An auxiliary view is used to show the true size and shape of an inclined or oblique surface that can not be otherwise seen from any of the six principal views discussed in the previous chapter. You can think of an auxiliary view as a specialty view that is sometimes necessary for design clarity or dimensioning purposes for a non-normal surface. While this technique is used less often than detail and section views, it is frequently used for parts which have critical features or dimensions or inclined planes.

Inclined Surfaces

An inclined surface is perpendicular to one principal plane, but makes some angle between 0 and 90 degrees with the other two. The example below shows an auxiliary view of a roof section (it’s actually a partial auxiliary view, since the rest of the house is not shown). The blue section of the roof in the top view is foreshortened (squished along one axis), and therefore appears smaller than it really is. It is shown in true shape and size in the orange auxiliary view. The edge marked in green is the same edge in the top view and auxiliary view. You will see later why creating an auxiliary view from a view in which a surface appears in edge view guarantees that the surface will be shown in true size and shape in the auxiliary view.

The Fold Line Method

While auxiliary views can be easily created in any CAD software, the main methodology for creating an auxiliary view manually is the fold-line method. We won’t go into a lot of detail here for constructing an auxiliary view by hand, but it is important for you to understand how an auxiliary view relates to the other principal views and be able to identify an auxiliary view in a technical drawing.

Recall the glass box model that we used for orthographic projection and construction of multiview drawings of objects. Remember how we could essentially “unfold” the box to get the six principal views? The fold-line method builds on this example by adding in an extra panel that shows the auxiliary view that shows the inclined surface in true size and shape.

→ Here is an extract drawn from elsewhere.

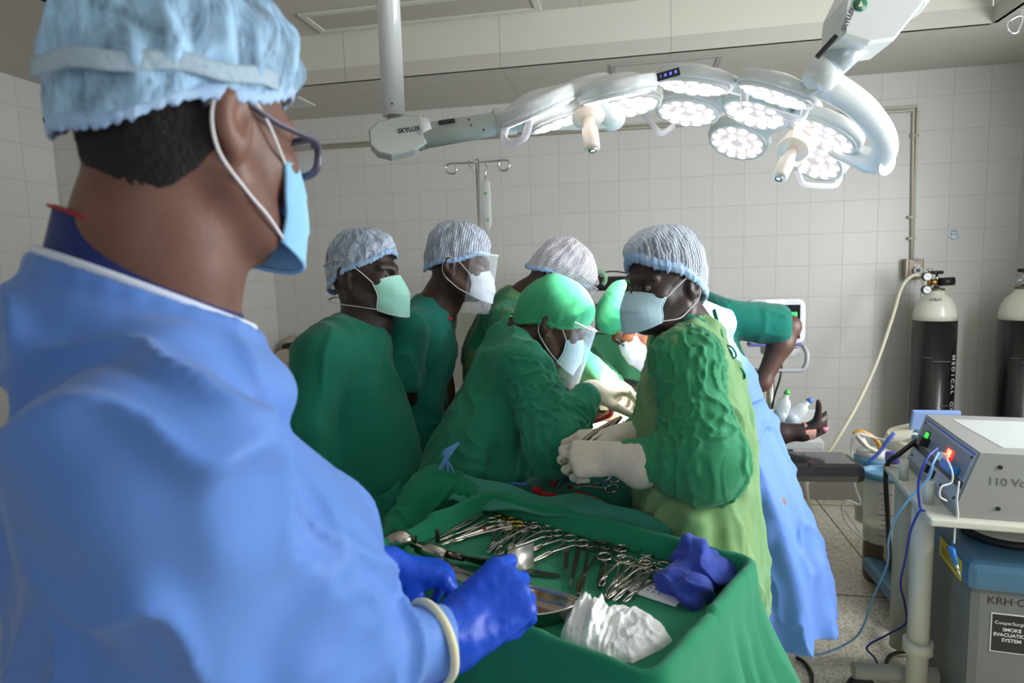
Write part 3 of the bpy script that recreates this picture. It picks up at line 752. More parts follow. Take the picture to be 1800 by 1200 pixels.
MB().tube([rel2(R(1462, 118, 1.545)), rel2(R(1440, 138, 1.56)), rel2(R(1425, 150, 1.565))], [.043, .045, .03], 28).build('knuckle', WHITE(), t)
yk = spline([R(1434, 142, 1.57), R(1470, 158, 1.58), R(1515, 190, 1.62), R(1548, 232, 1.7), R(1555, 266, 1.8), R(1540, 288, 1.86)], 8)
MB().tube([rel2(p) for p in yk], [.046 - .016 * i / len(yk) for i in range(len(yk))], 24, flat_=.75).build('yoke', WHITE(), t)
MB().tube([rel2(R(1560, 290, 1.83)), rel2(R(1530, 283, 1.88)), rel2(R(1475, 262, 1.95))], [.03, .036, .03], 24).build('yoke_pivot', WHITE(), t)
Mf = Matrix((CR, CU, -CF)).transposed().to_4x4()
f1 = Vector(rel2(R(1489, 30, 1.5) - CF * .057))
MB().lathe([(.016, -.001), (.016, .001), (.0, .001)], f1, 24, Mf.to_3x3()).build('green_badge', flat('badge_green', (40, 120, 90), .4), ab)
MB().prism([(-.006, -.006), (.006, -.006), (.001, .008)], .001, Mf.to_3x3(), f1 + Mf.to_3x3() @ Vector((0, 0, .0012))).build('badge_mark', flat('badge_cream', (220, 225, 190), .4), ab)
text('maker_lettering', 'SKYLUX', Matrix.Translation(Vector(rel2(R(1469, 55, 1.5) - CF * .0565))) @ Mf @ Matrix.Rotation(1.15, 4, 'Z'), .016, flat('grey_lettering', (90, 90, 92), .5), ab, font_bold=True)
# ------------------------------------------------------------------ people
def az(deg, pitch=0.):
    a, p = math.radians(deg), math.radians(pitch)
    return np.array([math.cos(a) * math.cos(p), math.sin(a) * math.cos(p), math.sin(p)])
class Head:
    def __init__(s, c, fwd, up=(0, 0, 1), sc=1.):
        s.c = np.array(c, float); s.M = np.array(basis(fwd, up)); s.s = sc
    def __call__(s, x, y, z): return s.c + s.s * (s.M @ np.array([x, y, z]))
    def add(s, vol, ears=True, eyes=True):
        P, k = s, s.s; M = s.M
        vol.ell(P(0, -.012, .035), np.array((.077, .099, .09)) * k, M, .03)
        vol.ell(P(0, .03, -.03), np.array((.063, .066, .085)) * k, M, .03)
        vol.ell(P(0, .04, -.078), np.array((.05, .052, .038)) * k, M, .02)
        vol.ell(P(0, .077, -.1), np.array((.02, .017, .016)) * k, M, .02)
        for q in (-1, 1):
            vol.ell(P(q * .042, .064, -.018), np.array((.024, .026, .022)) * k, M, .02)
            vol.cone(P(q * .008, .094, .02), P(q * .046, .078, .024), .010 * k, .008 * k, .016)
            vol.cone(P(q * .058, .0, -.05), P(q * .04, .055, -.09), .022 * k, .018 * k, .02)
        vol.cone(P(0, .098, .008), P(0, .112, -.036), .007 * k, .0125 * k, .014)
        for q in (-1, 1): vol.ell(P(q * .014, .103, -.039), np.array((.009, .012, .008)) * k, M, .008)
        vol.cone(P(-.022, .094, -.068), P(.022, .094, -.068), .008 * k, .008 * k, .01)
        vol.cone(P(-.018, .093, -.08), P(.018, .093, -.08), .008 * k, .008 * k, .01)
        if eyes:
            for q in (-1, 1):
                vol.ell(P(q * .031, .098, .001), np.array((.016, .012, .0115)) * k, M, .012, 'sub')
                vol.ell(P(q * .031, .0795, .001), np.array((.0148,) * 3) * k, M, .004)
                vol.ell(P(q * .031, .097, .0), np.array((.0125, .02, .0045)) * k, M, .002, 'sub')
        if ears:
            for q in (-1, 1):
                e = P(q * .082, -.018, -.004)
                vol.ell(e, np.array((.0095, .021, .033)) * k, M @ np.array(Euler((.18, 0, q * .12)).to_matrix()), .008)
                vol.ell(P(q * .091, -.013, .0), np.array((.0075, .012, .018)) * k, M, .004, 'sub')
                vol.ell(P(q * .077, -.012, -.03), np.array((.007, .009, .011)) * k, M, .006)
                vol.ell(P(q * .081, -.004, -.004), np.array((.005, .004, .008)) * k, M, .004)
def body(rt, o, head, skinmat, neck, spine, limbs, fine=(), hn=.057, feet=True, extra=None):
    """one continuous body; spine: (point, r); limbs: lists of (point, r)"""
    pts = [head.c] + [np.array(p) for p, r in spine] + [np.array(p) for l in limbs for p, r in l]; A = np.array(pts); lo = A.min(0) - .17; hi = A.max(0) + .17
    lo[2] = min(lo[2], -.01) if feet else lo[2]
    hc = head.c; fr = [(hc[k] - .125, hc[k] + .135, .0042) for k in range(3)]
    if fine: fr2 = [[fr[k]] + [(f[0][k], f[1][k], f[2]) for f in fine] for k in range(3)]
    else: fr2 = [[f] for f in fr]
    vol = Vol(*[axis(lo[k], hi[k], .019, fr2[k]) for k in range(3)])
    for i in range(len(spine) - 1): vol.cone(spine[i][0], spine[i + 1][0], spine[i][1], spine[i + 1][1], .06)
    for l in limbs:
        for i in range(len(l) - 1): vol.cone(l[i][0], l[i + 1][0], l[i][1], l[i + 1][1], .03)
    vol.cone(head(0, -.022, -.03), neck, hn, hn * 1.06, .03); vol.cone(neck, spine[0][0], hn * 1.05, spine[0][1], .05)
    if extra: extra(vol)
    head.add(vol)
    V, Q = vol.surf(1); V, Q = keep_big(V, Q)
    return qmesh('body', V - o, Q, skinmat, rt)
def eyes(rt, o, head):
    ew = flat('eye_white', (150, 136, 122), .2, var=.02); ei = flat('eye_iris', (24, 14, 10), .12, var=.02)
    for q in (-1, 1):
        c = head(q * .031, .0795, .001); v = Vol(*[axis(c[k] - .017, c[k] + .017, .0016) for k in range(3)]); v.ell(c, (.0132 * head.s,) * 3, k=0)
        V, Q = v.surf(1); e = qmesh('eyeball', V - o, Q, ew, rt)
        c2 = head(q * .031 + head.gaze if hasattr(head, 'gaze') else q * .031, .0795 + .0098, .001); v = Vol(*[axis(c2[k] - .009, c2[k] + .009, .0012) for k in range(3)]); v.ell(c2, (.0058, .0045, .0058), head.M, k=0)
        V, Q = v.surf(1); qmesh('iris', V - o, Q, ei, e)
def hair(rt, o, head, low=-.06, mat=None, grow=.003, nk=None, hn=.057):
    mat = mat or flat('short_black_hair', (30, 26, 25), .9, var=.35, scale=160, bump=.9, bscale=260)
    c, k = head.c, head.s; v = Vol(*[axis(c[i] - .135, c[i] + .14, .0042) for i in range(3)])
    v.ell(head(0, -.012, .035), np.array((.077 + grow, .099 + grow, .09 + grow)) * k, head.M, .03)
    v.ell(head(0, .03, -.03), np.array((.063 + grow, .066, .085)) * k, head.M, .03)
    if nk is not None:
        a_ = head(0, -.022, -.03); b_ = a_ + (np.array(nk) - a_) * .75; v.cone(a_, b_, hn + .0035, hn * 1.04 + .001, .03)
    v.half(head(0, -.004, 0), head.M @ np.array((0, 1, -.62)), .006)
    v.half(head(0, -.06, low), head.M @ np.array((0, .30, -1)), .012)
    for q in (-1, 1): v.ell(head(q * .088, -.006, -.012), np.array((.02, .030, .042)) * k, head.M, .008, 'sub')
    V, Q = v.surf(1); V += vnorm(V, Q) * (.0012 * vnoise(V * 260))[:, None]
    return qmesh('hair', V - o, Q, mat, rt)
def cap(rt, o, head, mat, bandmat, zf=.06, zb=-.035, puff=.012, top=.15, seed=1, roll=.008, band=True, fold=.006, back=0., name='bouffant_cap', nu=120, nv=44, ruffle=.0035):
    """bouffant cap: rim tilts from forehead (zf) to nape (zb)"""
    r = random.Random(seed); ph = [r.random() * 6.3 for _ in range(6)]
    def rim(th):
        x, y = math.cos(th), math.sin(th); z = zb + (zf - zb) * (.5 + .5 * y) ** .9
        f = 1 - .25 * max(0, (-.0 - z)) / .1
        return x * .0845 * f, -.012 + y * .108 * f, z + .004 * math.sin(5 * th + ph[0])
    NZ_ = fbm(np.array([[rim(2 * PI * i / nu)[0] * 26 + seed, rim(2 * PI * i / nu)[1] * 26, rim(2 * PI * i / nu)[2] * 14 + 5 * j / nv] for j in range(nv + 1) for i in range(nu)]), 2, seed).reshape(nv + 1, nu)
    def fn(u, v):
        th = 2 * PI * u; x, y, z = rim(th); s = math.sin(v * PI / 2); c = math.cos(v * PI / 2)
        bul = 1 + puff * 12 * math.sin(min(1, v * 1.6) * PI) * .6 + puff * 3 * c
        y0 = -.015; yy = y0 + (y - y0) * c ** .66 * bul - back * math.sin(v * PI) * (.5 - .5 * math.sin(th)); xx = x * c ** .66 * bul
        zz = z + (top - z) * s - back * .4 * math.sin(v * PI) * (.5 - .5 * math.sin(th))
        pl = fold * (c ** .5) * (math.sin(17 * th + ph[1] + 2.2 * math.sin(2.5 * v * PI + th * 2)) * .4 + math.sin(29 * th + ph[2] + 3 * v) * .3 + .9 * NZ_[int(round(v * nv)), int(round(u * nu)) % nu])
        n = math.hypot(x, y - y0) + 1e-6; k = pl * math.sin(min(1, v * 4 + .15) * PI / 2)
        return head(xx + k * x / n, yy + k * (y - y0) / n, zz + k * .5 * s) - o
    v, f, uv = grid(nu, nv, fn, True)
    uv = [(float(p[1]) * 10, float(p[2]) * 10 + float(p[0]) * 3) for p in [(head.M.T @ (np.array(q) + o - head.c)) for q in v]]
    c_ = mesh(name, v, f, mat, rt, uv=uv)
    if band:
        def fb(u, w):
            th = 2 * PI * u; x, y, z = rim(th); a = w * 2 * PI; n = math.hypot(x, y + .012)
            rr = roll * (1 + .12 * math.sin(23 * th + ph[3]) + .12 * math.sin(41 * th + ph[4])); ru = .5 * ruffle * math.sin(60 * th + ph[5]) * (math.sin(a) < -.3)
            return head(x + (x / n) * (rr * .55 * math.cos(a) + .002), y + ((y + .012) / n) * (rr * .55 * math.cos(a) + .002), z + rr * 1.15 * math.sin(a) + ru) - o
        v, f, uv = grid(170, 8, fb, True); b_ = mesh('elastic_band', v, f, bandmat, c_, uv=uv)
    return c_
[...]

Begin by identifying the view in which the inclined surface appears as an edge (in this example, it’s the front view). Then add a new fold line parallel to this edge. Add a new imaginary panel to your glass box which is hinged along this fold line. Create your orthographic projection on this new panel, and then unfold the glass box to yield the complete multiview drawing.

In actual practice, you will be creating auxiliary views automatically using CAD software. On actual drawings, your views don’t need to be spaced out so that the imaginary glass box could be folded up again. You can move them closer together or further apart as necessary for organization and clarity.

Look at the example below. The blue face is inclined: it appears in edge view in the Front view, but is foreshortened in the Top view). The inclined face appears in true shape and size only in the auxiliary view. In this case, the fold line and viewing direction is shown explicitly, but this is not always required. The angle of the fold line may be inferred by the placement and alignment of the view.

Although the auxiliary view clarifies the geometry of the inclined face, it actually distorts everything else. The circular bosses are compressed to ovals and the lip at the base of the part appears shorter than it really is. In this case, you may choose to create a partial auxiliary view by cropping out the parts you don’t want to show. This can be done on any type of view including a principal view or a section view. The cropped edge is often indicated by an irregular or jagged line, but this is not necessary, as demonstrated on the house drawing above.

When is an auxiliary view needed?

The existence of an inclined face doesn’t necessarily mean you need an auxiliary view. The LEGO brick above could be completely defined by only the front and top views. An auxiliary view is only needed when there are important dimensions or features on the inclined face which need to be shown in true shape.

Oblique Surfaces

An oblique surface is one which is not parallel or perpendicular to any principal view. An oblique surface always appears foreshortened (distorted) along both directions in any principal view. Bringing an oblique surface into true shape requires two steps: a primary auxiliary view and a secondary auxiliary view. The primary auxiliary view brings the oblique surface into edge view. Then the secondary auxiliary view brings the oblique surface into true shape using a fold line parallel to the edge view of the surface.

The tab with two holes on the sheet metal bracket shown above is an oblique face. Note that it appears foreshortened in both the top and front views. The primary auxiliary view on the left is projected from the top view, bringing the oblique surface into edge view. The secondary auxiliary view is then projected from the primary auxiliary view, bringing the surface into true shape. The fold lines are not shown.

The tab with a single hole is an inclined face because it appears as an edge in the front view, but appears foreshortened in the top view. This face only requires one auxiliary view, projected from the front view, to bring it into true size and shape.